Researchers made an ancient find that suggests with the right conditions the potential impact of “wood vaults” could be significant.
Efforts are underway all around the world to capture carbon dioxide from the atmosphere and store it. Trees, of course, are naturals at this. Over their lifetime, they absorb large amounts of carbon dioxide. But when they die and rot, all that carbon goes right back out into the air.
So a few researchers have proposed burying dead trees underground in so-called “wood vaults” to sequester the carbon in the biomass. An almost 4,000-year-old discovery now bolsters this controversial idea.
Researchers report in the journal Science that they have found a tree buried in clay that has degraded very little over time. The discovery suggests that it is possible to vault biomass as long as the right environment can be created.
The idea of a wood vault is simple, almost so simple it sounds absurd. But the potential impact could be significant, says Ning Zeng, a climate scientist at the University of Maryland. Wood harvesting and storage could be scaled up to store 2-10 gigatonnes of carbon dioxide per year in a decade or two.
The low end of that range can be realized by vaulting currently unused wood waste, he says, “with co-benefits like help solving the wild fire problem in the America West and the urban waste wood problem in the East.”
The high end would require growing, harvesting and burying entire forests. That means major forest management, and is possible but sustainability needs to be ensured, Zeng says. If it works though, it could help meet the IPCC’s global net-zero carbon target.
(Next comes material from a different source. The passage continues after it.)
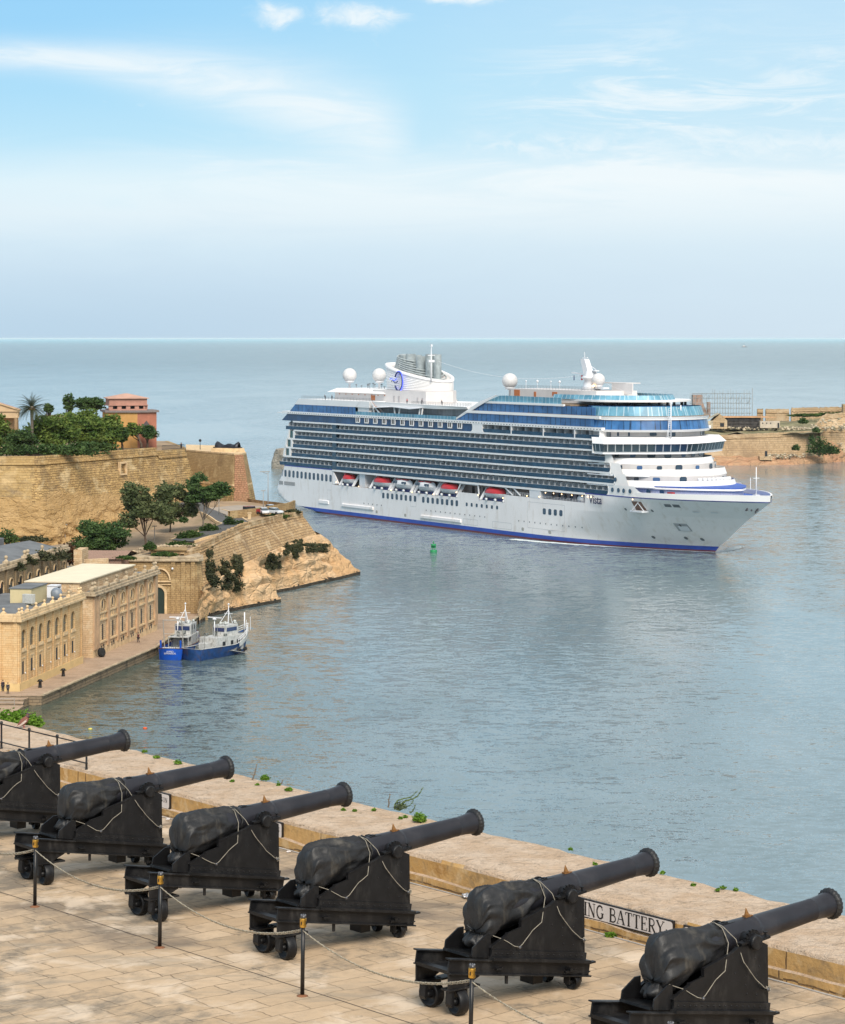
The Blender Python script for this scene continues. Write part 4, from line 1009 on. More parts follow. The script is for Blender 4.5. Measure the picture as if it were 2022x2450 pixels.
mb = MB(); mb.vprism([(s, q) for s, q in inset(OL, 6.2)]+[(70, 32), (70, 5)], 39.45, 39.95); mb.build('bar_roof', M_sw, ship)
OT = half((68, 3.5), (84, 4.6), (92, 8.5), (97, 14), (98.3, QC)); ring(OT, inset(OT, .7), 39.95, 41.2, 'upper_windscreen', M_gl_turq)
# side glass decks 15 and 16 forward, with the sweeping aft ends ------------
def sideglass(poly, name, m, q=.15, th=.15):
    mb = MB()
    for qq in (q, 2*QC-q-th):
        mb.prism(poly, Matrix(((1, 0, 0, 0), (0, 0, 1, qq), (0, 1, 0, 0), (0, 0, 0, 1))), th)
    return mb.build(name, m, ship)
sideglass([(21.5, 32.7), (93, 32.7), (93, 35.0), (27.5, 35.0)], 'side_glass', M_gl_up)
sideglass([(29, 35.6), (93, 35.6), (93, 38.1), (35.2, 38.1)], 'side_glass', M_gl_up, .6)
sideglass([(37.5, 38.5), (76, 38.5), (76, 40.3), (47.2, 40.4), (44.3, 40.3)], 'side_rail_glass', M_gl_turq, .9)
sideglass([(26, 34.95), (96, 34.95), (96, 35.7), (29.5, 35.7)], 'side_band', M_sw, -.1, .6)
sideglass([(34.5, 38.0), (78, 38.0), (78, 38.6), (37.5, 38.6)], 'side_band', M_sw, .3, .6)
sideglass([(20.5, 32.7), (21.6, 32.7), (44.6, 40.5), (43.6, 40.5), (34.3, 38.2), (26.5, 35.1)], 'sweep_edge', M_sw, .0, .3)
mb = MB(); mb.vprism(plan(28, 96, .9, 36.1), 35.2, 35.6); mb.vprism(plan(36, 80, 1.2, 35.8), 38.1, 38.5); mb.build('upper_deck', M_deckwood, ship)
mb = MB(); mb.vprism(plan(26, 94, 1.2, 35.8), 32.7, 35.2); mb.vprism(plan(37, 80, 1.8, 35.2), 35.6, 38.1); mb.build('inner_block', M_dark, ship)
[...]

But wouldn’t it be better to find ways to put that wood to use, for construction or other novel applications? The answer, he says, is that a lot of wood is simply not practical to use. “The reality is there are so much wood residuals such as fire thinnings or urban waste wood that are not suitable or too far away to be economically used. At the end of life, construction debris can also be buried.”
Wood vaulting would be a much cheaper way to sequester carbon than direct air capture or direct ocean capture of carbon dioxide. “As a hybrid nature-engineering solution, wood vaulting is simple, practical, with a low cost of less than $100 per tonne of carbon dioxide after optimization,” he says.
How the wood is buried is key for this to work though. Otherwise it would simply decompose in the soil. The target is to keep the wood buried without decomposing for over 1,000 years. The ancient Eastern red cedar log that the researchers found buried about 2 meters beneath the surface had lost less than 5 percent of its carbon after almost 3,775 years. Its cell structure was also nearly intact.
This helped the researchers identify the conditions needed to sequester the tree’s carbon. Key to vaulting, they realized, is a clay-rich soil with very low permeability. This created an oxygen-depleted environment and reduced the number of bugs and fungi that could reach it. “This provides a critical data point for guiding wood vault engineering,” Zeng says.